-- Begin Collected material --
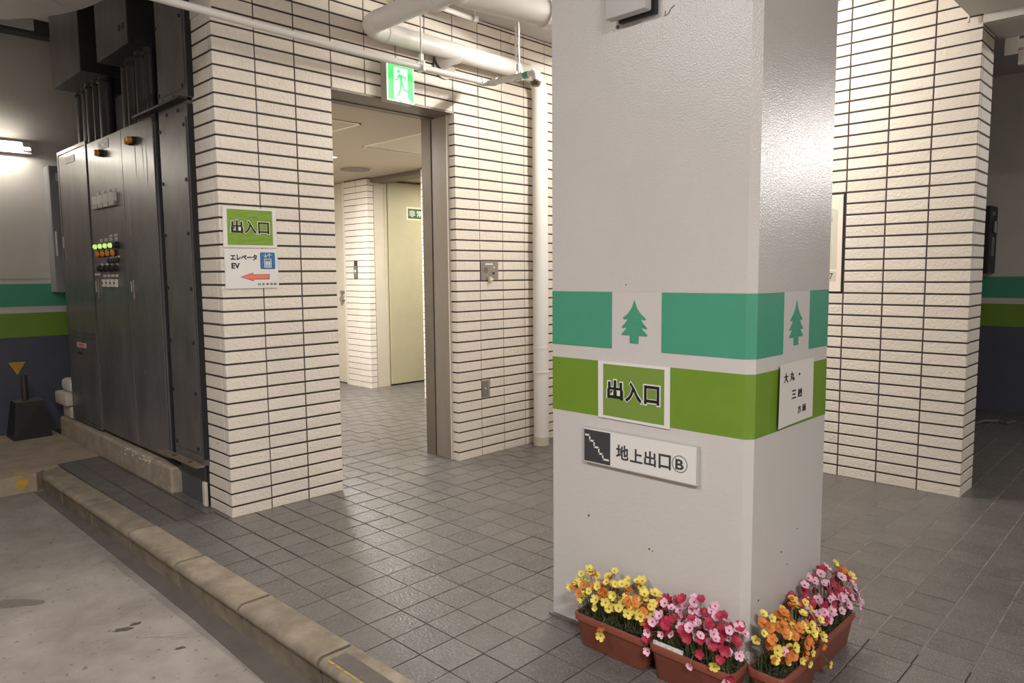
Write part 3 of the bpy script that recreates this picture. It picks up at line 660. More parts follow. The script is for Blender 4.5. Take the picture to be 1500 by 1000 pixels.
# ================================================================== PIPES AND CEILING FITTINGS
def bend(p, c_, q, r, n=8):
    p, c_, q = Vector(p), Vector(c_), Vector(q); a = (p-c_).normalized()*r; b = (q-c_).normalized()*r
    return [c_+a*(1-t)**2+b*t*t for t in [k/n for k in range(n+1)]]
dp = thing('drain_pipe', 'thick white drain pipe looping under the ceiling and down the tiled wall', 'pipe', (4.36, 3.955, 0))
R_ = .062
A, B, C2, D = (4.36, 3.955, 0), (4.36, 3.955, 2.96), (2.72, 3.955, 2.96), (2.72, 3.10, 2.96)
pts = [Vector((4.36, 3.955, .07))]+bend(A, B, C2, .16)+bend(B, C2, D, .15)+[Vector((2.72, 3.22, 2.96))]
mb = MB(); mb.tube(pts, R_, 20); obj('pipe_run', mb, M['white'], dp, smooth=True)
mb = MB(); mb.tube([Vector((2.72, 3.24, 2.96))]+bend(D, (2.72, 3.12, 2.96), (3.7, 2.96, 2.96), .11)+[Vector((3.36, 3.015, 2.965)), Vector((3.9, 2.93, 2.965))], .078, 20); obj('pipe_run', mb, M['white'], dp, smooth=True)
for p, q, r in [((2.72, 3.28, 2.96), (2.72, 3.22, 2.96), .084), ((3.36, 3.015, 2.965), (3.40, 3.009, 2.965), .086), ((4.36, 3.955, .60), (4.36, 3.955, .612), .066), ((4.36, 3.955, .80), (4.36, 3.955, .812), .066),
                ((3.52, 3.955, 2.96), (3.53, 3.955, 2.96), .0635), ((4.08, 3.955, 2.96), (4.11, 3.955, 2.96), .0655), ((4.20, 3.955, 2.96), (4.212, 3.955, 2.96), .065), ((2.88, 3.955, 2.96), (2.892, 3.955, 2.96), .065), ((2.72, 3.79, 2.96), (2.72, 3.80, 2.96), .065)]:
    mb = MB(); mb.cyl(p, q, r, 20); obj('collar', mb, M['white'], dp, smooth=True)
mb = MB(); mb.tube([(4.36, 3.955, 0), (4.36, 3.955, .07)], [.066, .064], 20); obj('foot_grout', mb, M['rock'], dp, smooth=True)
mb = MB(); mb.tube([(3.42, 4.05, 2.90), (3.44, 3.99, 2.925), (3.50, 3.955, 2.95)], .062, 18); obj('branch', mb, M['white'], dp, smooth=True)
mb = MB(); mb.tube([(3.45, 4.052, 2.885), (3.45, 4.036, 2.885)], .10, 24); obj('wall_sleeve', mb, M['lintel'], dp, smooth=True)
for (x, y) in [(2.72, 3.25), (4.09, 3.955), (4.13, 3.955)]:
    mb = MB(); mb.cyl((x, y, 3.02), (x, y, 3.28), .007, 8); obj('hanger_rod', mb, M['white'], dp)
sp = thing('sprinkler_pipe', 'thin white sprinkler pipe crossing the top of the tiled wall', 'pipe', (2.7, 3.85, 2.76))
mb = MB(); mb.tube([(-1.5, 3.85, 2.79), (1.0, 3.85, 2.785), (2.6, 3.85, 2.755)]+bend((2.6, 3.85, 2.755), (3.70, 3.85, 2.765), (3.70, 3.35, 2.755), .03)+[Vector((3.70, 3.40, 2.753))], .021, 14); obj('pipe_run', mb, M['white'], sp, smooth=True)
for p, q in [((3.62, 3.85, 2.765), (3.66, 3.85, 2.765)), ((3.70, 3.81, 2.764), (3.70, 3.76, 2.763))]:
    mb = MB(); mb.cyl(p, q, .026, 14); obj('coupling', mb, M['white'], sp, smooth=True)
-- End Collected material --
- Exercise aim
Retype the whole listing exactly and leave the pictures out.

- Full response
Write part 3 of the bpy script that recreates this picture. It picks up at line 660. More parts follow. The script is for Blender 4.5. Take the picture to be 1500 by 1000 pixels.
# ================================================================== PIPES AND CEILING FITTINGS
def bend(p, c_, q, r, n=8):
    p, c_, q = Vector(p), Vector(c_), Vector(q); a = (p-c_).normalized()*r; b = (q-c_).normalized()*r
    return [c_+a*(1-t)**2+b*t*t for t in [k/n for k in range(n+1)]]
dp = thing('drain_pipe', 'thick white drain pipe looping under the ceiling and down the tiled wall', 'pipe', (4.36, 3.955, 0))
R_ = .062
A, B, C2, D = (4.36, 3.955, 0), (4.36, 3.955, 2.96), (2.72, 3.955, 2.96), (2.72, 3.10, 2.96)
pts = [Vector((4.36, 3.955, .07))]+bend(A, B, C2, .16)+bend(B, C2, D, .15)+[Vector((2.72, 3.22, 2.96))]
mb = MB(); mb.tube(pts, R_, 20); obj('pipe_run', mb, M['white'], dp, smooth=True)
mb = MB(); mb.tube([Vector((2.72, 3.24, 2.96))]+bend(D, (2.72, 3.12, 2.96), (3.7, 2.96, 2.96), .11)+[Vector((3.36, 3.015, 2.965)), Vector((3.9, 2.93, 2.965))], .078, 20); obj('pipe_run', mb, M['white'], dp, smooth=True)
for p, q, r in [((2.72, 3.28, 2.96), (2.72, 3.22, 2.96), .084), ((3.36, 3.015, 2.965), (3.40, 3.009, 2.965), .086), ((4.36, 3.955, .60), (4.36, 3.955, .612), .066), ((4.36, 3.955, .80), (4.36, 3.955, .812), .066),
                ((3.52, 3.955, 2.96), (3.53, 3.955, 2.96), .0635), ((4.08, 3.955, 2.96), (4.11, 3.955, 2.96), .0655), ((4.20, 3.955, 2.96), (4.212, 3.955, 2.96), .065), ((2.88, 3.955, 2.96), (2.892, 3.955, 2.96), .065), ((2.72, 3.79, 2.96), (2.72, 3.80, 2.96), .065)]:
    mb = MB(); mb.cyl(p, q, r, 20); obj('collar', mb, M['white'], dp, smooth=True)
mb = MB(); mb.tube([(4.36, 3.955, 0), (4.36, 3.955, .07)], [.066, .064], 20); obj('foot_grout', mb, M['rock'], dp, smooth=True)
mb = MB(); mb.tube([(3.42, 4.05, 2.90), (3.44, 3.99, 2.925), (3.50, 3.955, 2.95)], .062, 18); obj('branch', mb, M['white'], dp, smooth=True)
mb = MB(); mb.tube([(3.45, 4.052, 2.885), (3.45, 4.036, 2.885)], .10, 24); obj('wall_sleeve', mb, M['lintel'], dp, smooth=True)
for (x, y) in [(2.72, 3.25), (4.09, 3.955), (4.13, 3.955)]:
    mb = MB(); mb.cyl((x, y, 3.02), (x, y, 3.28), .007, 8); obj('hanger_rod', mb, M['white'], dp)
sp = thing('sprinkler_pipe', 'thin white sprinkler pipe crossing the top of the tiled wall', 'pipe', (2.7, 3.85, 2.76))
mb = MB(); mb.tube([(-1.5, 3.85, 2.79), (1.0, 3.85, 2.785), (2.6, 3.85, 2.755)]+bend((2.6, 3.85, 2.755), (3.70, 3.85, 2.765), (3.70, 3.35, 2.755), .03)+[Vector((3.70, 3.40, 2.753))], .021, 14); obj('pipe_run', mb, M['white'], sp, smooth=True)
for p, q in [((3.62, 3.85, 2.765), (3.66, 3.85, 2.765)), ((3.70, 3.81, 2.764), (3.70, 3.76, 2.763))]:
    mb = MB(); mb.cyl(p, q, .026, 14); obj('coupling', mb, M['white'], sp, smooth=True)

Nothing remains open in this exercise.